Desjoyeaux

The morning after the night before, Ed Gorman reflects on the man who won the Vendee Globe

Sunday February 11th 2001, Author: Ed Gorman, Location: United Kingdom
Mich Desj does the done thingMichel Desjoyeaux was remarkably composed when he came ashore at Les Sables d'Olonne after winning the Vendee Globe and smashing the existing record by 12 days, 16 hours and 33 minutes, completing the 4,000-mile voyage in just 93 days, three hours and 57 minutes.

He arrived in a cavalcade of support craft on Saturday night with spotlights illuminating PRB's rig and fireworks drumming in his ears, as thousands of his French supporters came out on a cold and damp evening to welcome him home.

Apart from the tell-tale red rims round his eyes, the man looked as if he might have been out for a day-sail. He was relaxed and happy as he sprayed the waiting television crews with champagne and tried to answer a barrage of questions.

When he finally emerged into the main tent where he took the stage alone for his post-race press-conference, the 150-or so assembled journalists burst into spontaneous applause as he sat running his hands through his hair. "Bon", he said quietly to himself as we clapped and whistled.

The composure cracked only once, and it was later in the same press conference, when again the audience applauded the PRB skipper. As the clapping went on and on, he finally buried his head in his hands with tears in his eyes.

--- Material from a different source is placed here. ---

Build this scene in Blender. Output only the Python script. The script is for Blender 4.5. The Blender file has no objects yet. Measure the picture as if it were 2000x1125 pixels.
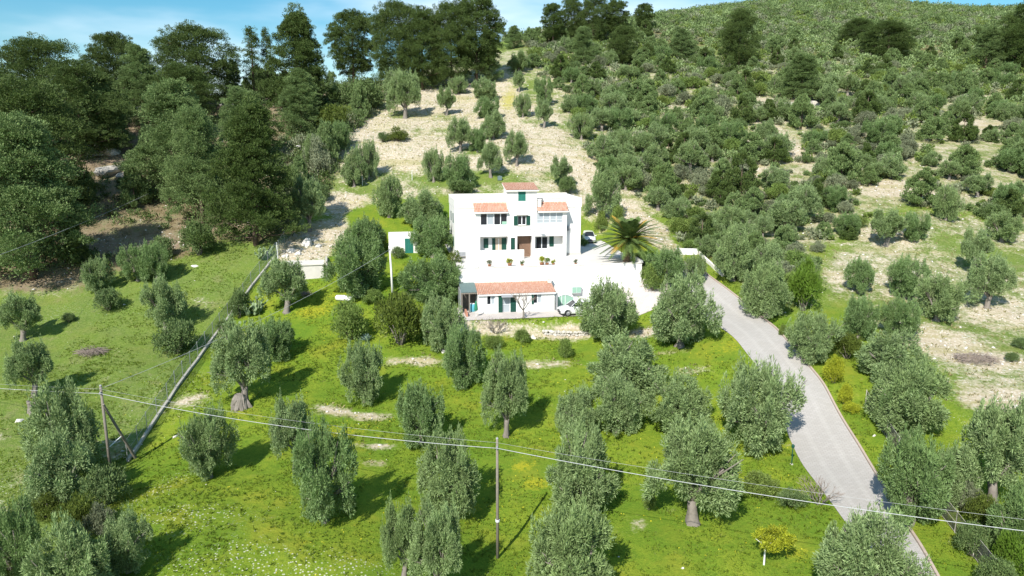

As expected, Desjoyeaux's race was not quite as smooth and incident-free as he perhaps led us to believe. It was clear from his detailed recollection that the burn-out on his starter-motor was a moment which caused him great anguish until he found a way of overcoming the problem using pulleys and blocks attached to the boom. A perfectionist and a highly technical sailor, he said he was furious with himself for having made the basic preparation-error that, at that stage, threatened his race.

In other ways PRB did not emerge from her ordeal completely unscathed. Desjoyeaux had to replace a fairly lengthy section of mast-track just above halfway up the mast and there was considerable damage to stanchions both around the unique circular traveller track and just aft of the bow on the port side. The masthead wind instrument unit was missing and there was also some sail damage but little else was immediately obvious.

Desjoyeaux was highly complementary about Ellen. He said she was a mystery to him and he repeatedly made the point that he could not believe she had come so far in such a short time in the sport. "I don't know what I've been doing for the past 10 years," he said, adding that she gave him a run for his money right up to the end.

Desjoyeaux also made a very interesting point about Parlier. He said that, back in the Southern Indian Ocean when Parlier was hammering his boat and covering 50 miles-a-day more than him as he sought to catch-up having lost the lead, Desjoyeaux decided to let the Aquitaine Innovations skipper overtake him. In the event, and almost as predicted by Desjoyeaux, Parlier pushed it too hard and his rig came down.

At the press conference, Desjoyeaux made no bones about this. He said he explained his tactics and why he was deliberately sailing two knots slower than Parlier in an e-mail to his sponsors from the boat at the time, and that he felt vindicated by what had happened. He said this was why his boat was now tied up alongside in Les Sables with its mast still in it and why Parlier's was not. There was nothing triumphalist about the way he put it, it was just a matter-of-fact and honest assessment by a man who has a highly-developed sense of where the boundary lies between racing and preserving his boat.

As far as the record goes, he said he believed even his time could be bettered. The key to the huge margin by which he broke Christophe Auguin's previous mark of 105 days, was in the closeness of the race plus the advances in the new generation of Open 60s. Considering what one man - or woman for that matter - has now achieved in an Open 60, one can only reflect again how strange the Volvo Ocean Race is going to seem with 12 crew running a boat of the same length, albeit of very different design, and taking nine months to get round the planet.

Desjoyeaux has won just about everything there is in solo sailing but he remains a modest man. "I want to thank all the guys who have come here to welcome me tonight," he told us, "and I hope you will do the same for all the other skippers right to the end, as the last one deserves the most honour for being at sea the longest."